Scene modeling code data
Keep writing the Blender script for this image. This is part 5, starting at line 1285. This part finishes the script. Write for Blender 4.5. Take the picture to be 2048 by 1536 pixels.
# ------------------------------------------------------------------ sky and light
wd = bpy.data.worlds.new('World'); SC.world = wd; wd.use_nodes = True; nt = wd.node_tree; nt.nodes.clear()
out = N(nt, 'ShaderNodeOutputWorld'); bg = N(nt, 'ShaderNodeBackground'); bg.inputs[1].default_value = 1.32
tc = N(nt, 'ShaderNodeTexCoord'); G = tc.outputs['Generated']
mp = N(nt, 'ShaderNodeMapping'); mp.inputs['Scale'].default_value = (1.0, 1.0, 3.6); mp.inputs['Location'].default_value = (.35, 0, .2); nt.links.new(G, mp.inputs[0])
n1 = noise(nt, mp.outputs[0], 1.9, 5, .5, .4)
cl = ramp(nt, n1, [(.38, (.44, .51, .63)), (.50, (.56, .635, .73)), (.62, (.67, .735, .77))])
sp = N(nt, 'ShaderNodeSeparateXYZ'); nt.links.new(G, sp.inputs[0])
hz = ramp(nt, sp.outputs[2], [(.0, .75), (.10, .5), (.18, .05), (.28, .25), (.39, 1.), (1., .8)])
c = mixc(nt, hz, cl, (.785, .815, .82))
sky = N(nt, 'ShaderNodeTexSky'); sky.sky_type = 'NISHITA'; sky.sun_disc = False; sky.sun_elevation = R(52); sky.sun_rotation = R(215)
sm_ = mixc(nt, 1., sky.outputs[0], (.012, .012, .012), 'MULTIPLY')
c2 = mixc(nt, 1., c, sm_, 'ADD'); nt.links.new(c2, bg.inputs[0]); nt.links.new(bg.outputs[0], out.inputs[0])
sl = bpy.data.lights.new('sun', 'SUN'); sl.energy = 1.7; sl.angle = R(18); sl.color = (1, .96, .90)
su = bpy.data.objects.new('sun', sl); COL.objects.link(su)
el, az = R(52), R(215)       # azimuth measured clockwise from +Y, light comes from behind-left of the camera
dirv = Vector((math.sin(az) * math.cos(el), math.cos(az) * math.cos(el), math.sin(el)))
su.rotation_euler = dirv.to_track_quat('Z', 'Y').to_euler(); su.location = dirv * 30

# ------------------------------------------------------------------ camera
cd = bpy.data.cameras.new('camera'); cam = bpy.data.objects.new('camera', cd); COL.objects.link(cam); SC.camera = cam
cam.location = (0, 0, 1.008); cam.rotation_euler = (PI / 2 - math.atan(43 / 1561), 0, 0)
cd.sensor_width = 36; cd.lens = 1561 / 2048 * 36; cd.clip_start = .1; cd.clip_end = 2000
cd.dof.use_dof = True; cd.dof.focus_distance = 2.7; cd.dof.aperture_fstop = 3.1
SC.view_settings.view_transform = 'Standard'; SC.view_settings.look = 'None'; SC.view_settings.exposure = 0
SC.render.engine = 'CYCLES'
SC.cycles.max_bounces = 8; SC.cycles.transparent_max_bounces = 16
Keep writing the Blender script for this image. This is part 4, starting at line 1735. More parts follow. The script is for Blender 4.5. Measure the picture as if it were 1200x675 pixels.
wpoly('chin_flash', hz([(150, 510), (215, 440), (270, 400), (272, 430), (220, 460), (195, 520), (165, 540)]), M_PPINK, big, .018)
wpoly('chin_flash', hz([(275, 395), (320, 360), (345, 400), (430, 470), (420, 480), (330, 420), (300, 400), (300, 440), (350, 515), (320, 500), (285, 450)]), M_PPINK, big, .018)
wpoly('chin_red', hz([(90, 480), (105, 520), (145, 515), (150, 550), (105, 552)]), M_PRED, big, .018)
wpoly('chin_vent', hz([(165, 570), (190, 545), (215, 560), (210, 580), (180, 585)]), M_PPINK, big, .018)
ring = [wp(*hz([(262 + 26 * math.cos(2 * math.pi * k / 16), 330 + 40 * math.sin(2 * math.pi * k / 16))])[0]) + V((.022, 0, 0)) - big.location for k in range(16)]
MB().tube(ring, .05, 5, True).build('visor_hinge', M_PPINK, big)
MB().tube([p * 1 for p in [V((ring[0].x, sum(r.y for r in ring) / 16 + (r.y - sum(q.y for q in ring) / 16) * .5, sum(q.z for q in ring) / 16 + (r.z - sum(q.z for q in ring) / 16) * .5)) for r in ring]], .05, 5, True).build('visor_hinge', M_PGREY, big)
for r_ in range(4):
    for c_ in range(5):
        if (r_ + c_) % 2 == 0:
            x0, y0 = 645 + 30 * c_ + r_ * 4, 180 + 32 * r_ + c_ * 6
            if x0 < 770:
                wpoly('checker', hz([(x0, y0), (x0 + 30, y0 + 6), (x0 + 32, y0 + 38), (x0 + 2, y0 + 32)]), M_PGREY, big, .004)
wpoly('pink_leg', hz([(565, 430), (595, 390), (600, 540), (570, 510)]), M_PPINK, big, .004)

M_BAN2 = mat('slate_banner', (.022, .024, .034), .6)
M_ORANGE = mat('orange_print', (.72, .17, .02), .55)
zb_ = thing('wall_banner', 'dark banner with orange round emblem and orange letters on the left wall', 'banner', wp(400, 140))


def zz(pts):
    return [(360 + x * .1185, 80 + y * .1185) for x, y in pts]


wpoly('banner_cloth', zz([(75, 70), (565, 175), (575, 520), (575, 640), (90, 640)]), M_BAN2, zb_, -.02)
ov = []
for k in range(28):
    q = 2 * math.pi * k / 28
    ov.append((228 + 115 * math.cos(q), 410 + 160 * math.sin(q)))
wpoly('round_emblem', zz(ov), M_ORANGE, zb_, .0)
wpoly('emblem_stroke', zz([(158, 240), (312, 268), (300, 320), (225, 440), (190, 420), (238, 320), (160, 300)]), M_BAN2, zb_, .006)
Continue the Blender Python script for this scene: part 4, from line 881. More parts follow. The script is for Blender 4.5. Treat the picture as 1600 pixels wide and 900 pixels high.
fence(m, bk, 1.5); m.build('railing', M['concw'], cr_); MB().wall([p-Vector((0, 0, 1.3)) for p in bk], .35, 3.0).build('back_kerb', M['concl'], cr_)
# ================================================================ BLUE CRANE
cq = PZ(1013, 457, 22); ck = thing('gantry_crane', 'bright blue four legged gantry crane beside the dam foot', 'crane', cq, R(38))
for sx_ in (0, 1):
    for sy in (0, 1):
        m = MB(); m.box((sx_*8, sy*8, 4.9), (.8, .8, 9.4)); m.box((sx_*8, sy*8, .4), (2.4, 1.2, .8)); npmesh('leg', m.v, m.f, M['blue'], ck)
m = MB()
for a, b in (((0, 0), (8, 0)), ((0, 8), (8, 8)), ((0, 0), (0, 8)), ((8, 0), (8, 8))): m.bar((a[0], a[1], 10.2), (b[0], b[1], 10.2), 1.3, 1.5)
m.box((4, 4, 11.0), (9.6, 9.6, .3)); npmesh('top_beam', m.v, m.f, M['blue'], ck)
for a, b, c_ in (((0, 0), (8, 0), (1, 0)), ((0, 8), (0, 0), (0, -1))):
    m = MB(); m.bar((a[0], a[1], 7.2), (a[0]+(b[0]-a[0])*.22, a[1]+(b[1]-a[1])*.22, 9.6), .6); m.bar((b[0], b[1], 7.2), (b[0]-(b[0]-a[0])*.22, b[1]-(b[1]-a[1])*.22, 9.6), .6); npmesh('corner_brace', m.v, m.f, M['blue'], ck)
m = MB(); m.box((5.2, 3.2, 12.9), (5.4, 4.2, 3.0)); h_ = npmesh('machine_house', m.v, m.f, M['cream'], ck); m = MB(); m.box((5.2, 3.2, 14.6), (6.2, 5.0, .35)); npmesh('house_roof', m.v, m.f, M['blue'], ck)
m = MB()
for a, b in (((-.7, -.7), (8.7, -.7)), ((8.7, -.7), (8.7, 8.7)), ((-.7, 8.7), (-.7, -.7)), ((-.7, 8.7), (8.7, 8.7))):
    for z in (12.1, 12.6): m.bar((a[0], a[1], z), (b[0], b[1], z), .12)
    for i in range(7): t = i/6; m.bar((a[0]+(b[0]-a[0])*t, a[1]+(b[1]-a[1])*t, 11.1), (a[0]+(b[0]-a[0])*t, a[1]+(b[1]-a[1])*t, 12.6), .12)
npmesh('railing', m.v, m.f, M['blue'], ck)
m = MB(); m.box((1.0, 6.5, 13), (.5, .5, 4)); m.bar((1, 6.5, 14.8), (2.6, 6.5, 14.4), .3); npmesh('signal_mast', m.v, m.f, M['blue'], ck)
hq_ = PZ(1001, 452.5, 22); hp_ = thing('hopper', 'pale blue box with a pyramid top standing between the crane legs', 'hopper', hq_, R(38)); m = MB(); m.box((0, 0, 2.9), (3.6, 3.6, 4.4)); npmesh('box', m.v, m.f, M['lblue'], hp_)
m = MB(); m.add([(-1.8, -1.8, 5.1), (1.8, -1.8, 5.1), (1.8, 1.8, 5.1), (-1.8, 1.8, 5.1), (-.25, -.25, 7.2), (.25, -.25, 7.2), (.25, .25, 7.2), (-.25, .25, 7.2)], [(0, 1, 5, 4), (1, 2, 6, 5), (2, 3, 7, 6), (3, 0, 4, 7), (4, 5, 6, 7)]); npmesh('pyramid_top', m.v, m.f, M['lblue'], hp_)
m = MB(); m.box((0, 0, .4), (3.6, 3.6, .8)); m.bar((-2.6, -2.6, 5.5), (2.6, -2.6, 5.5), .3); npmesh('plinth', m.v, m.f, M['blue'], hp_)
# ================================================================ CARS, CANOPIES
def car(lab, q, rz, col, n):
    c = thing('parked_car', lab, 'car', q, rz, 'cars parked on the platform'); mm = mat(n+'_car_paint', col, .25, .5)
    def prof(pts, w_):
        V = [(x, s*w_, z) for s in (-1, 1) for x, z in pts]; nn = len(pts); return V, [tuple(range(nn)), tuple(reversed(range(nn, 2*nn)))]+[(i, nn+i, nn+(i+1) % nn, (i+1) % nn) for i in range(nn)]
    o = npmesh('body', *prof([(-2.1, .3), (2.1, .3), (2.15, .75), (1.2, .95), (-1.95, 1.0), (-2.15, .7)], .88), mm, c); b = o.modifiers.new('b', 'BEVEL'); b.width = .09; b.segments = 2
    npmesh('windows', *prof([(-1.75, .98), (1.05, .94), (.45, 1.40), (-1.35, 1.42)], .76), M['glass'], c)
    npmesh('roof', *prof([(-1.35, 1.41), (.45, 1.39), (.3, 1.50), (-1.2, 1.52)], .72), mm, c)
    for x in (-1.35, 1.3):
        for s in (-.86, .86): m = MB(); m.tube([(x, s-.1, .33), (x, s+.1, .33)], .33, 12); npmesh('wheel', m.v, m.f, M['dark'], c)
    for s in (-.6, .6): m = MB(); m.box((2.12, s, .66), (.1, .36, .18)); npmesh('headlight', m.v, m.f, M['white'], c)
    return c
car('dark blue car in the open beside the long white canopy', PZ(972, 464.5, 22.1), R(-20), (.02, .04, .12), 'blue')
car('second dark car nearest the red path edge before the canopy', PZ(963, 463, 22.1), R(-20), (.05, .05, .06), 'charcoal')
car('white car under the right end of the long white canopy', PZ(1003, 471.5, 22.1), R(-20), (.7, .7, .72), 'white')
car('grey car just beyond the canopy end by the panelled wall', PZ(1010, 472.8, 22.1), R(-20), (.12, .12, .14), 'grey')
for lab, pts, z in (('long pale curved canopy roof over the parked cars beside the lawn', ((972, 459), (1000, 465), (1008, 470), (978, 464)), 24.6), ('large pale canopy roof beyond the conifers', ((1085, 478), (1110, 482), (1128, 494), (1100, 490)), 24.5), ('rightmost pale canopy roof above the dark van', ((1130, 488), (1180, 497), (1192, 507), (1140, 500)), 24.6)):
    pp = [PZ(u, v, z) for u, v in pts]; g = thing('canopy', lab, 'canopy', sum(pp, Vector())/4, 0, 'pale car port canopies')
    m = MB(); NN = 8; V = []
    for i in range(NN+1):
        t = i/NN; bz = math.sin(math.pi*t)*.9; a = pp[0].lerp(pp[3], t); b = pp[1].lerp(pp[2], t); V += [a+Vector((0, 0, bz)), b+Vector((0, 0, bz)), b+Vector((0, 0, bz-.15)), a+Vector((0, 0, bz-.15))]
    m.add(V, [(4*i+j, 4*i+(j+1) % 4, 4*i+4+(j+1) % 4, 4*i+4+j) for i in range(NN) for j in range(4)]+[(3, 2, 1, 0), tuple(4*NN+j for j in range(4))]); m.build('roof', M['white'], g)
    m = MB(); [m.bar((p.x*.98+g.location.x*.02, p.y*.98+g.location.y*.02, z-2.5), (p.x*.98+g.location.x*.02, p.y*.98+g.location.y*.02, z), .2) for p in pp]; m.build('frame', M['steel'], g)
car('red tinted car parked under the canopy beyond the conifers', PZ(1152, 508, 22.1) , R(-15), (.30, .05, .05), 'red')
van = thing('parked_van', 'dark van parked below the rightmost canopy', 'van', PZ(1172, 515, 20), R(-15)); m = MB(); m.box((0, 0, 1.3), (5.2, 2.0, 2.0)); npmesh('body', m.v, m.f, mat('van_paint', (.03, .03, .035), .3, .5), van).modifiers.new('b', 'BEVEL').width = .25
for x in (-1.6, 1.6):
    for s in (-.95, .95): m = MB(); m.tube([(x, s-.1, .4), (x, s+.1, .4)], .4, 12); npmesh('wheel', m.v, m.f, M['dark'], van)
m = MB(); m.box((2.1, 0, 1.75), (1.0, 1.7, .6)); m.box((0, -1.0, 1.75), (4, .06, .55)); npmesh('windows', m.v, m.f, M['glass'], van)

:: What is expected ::
Find each line holding "from". Copy it out.

:: Solution to this problem ::
el, az = R(52), R(215)       # azimuth measured clockwise from +Y, light comes from behind-left of the camera
Continue the Blender Python script for this scene: part 4, from line 881. More parts follow. The script is for Blender 4.5. Treat the picture as 1600 pixels wide and 900 pixels high.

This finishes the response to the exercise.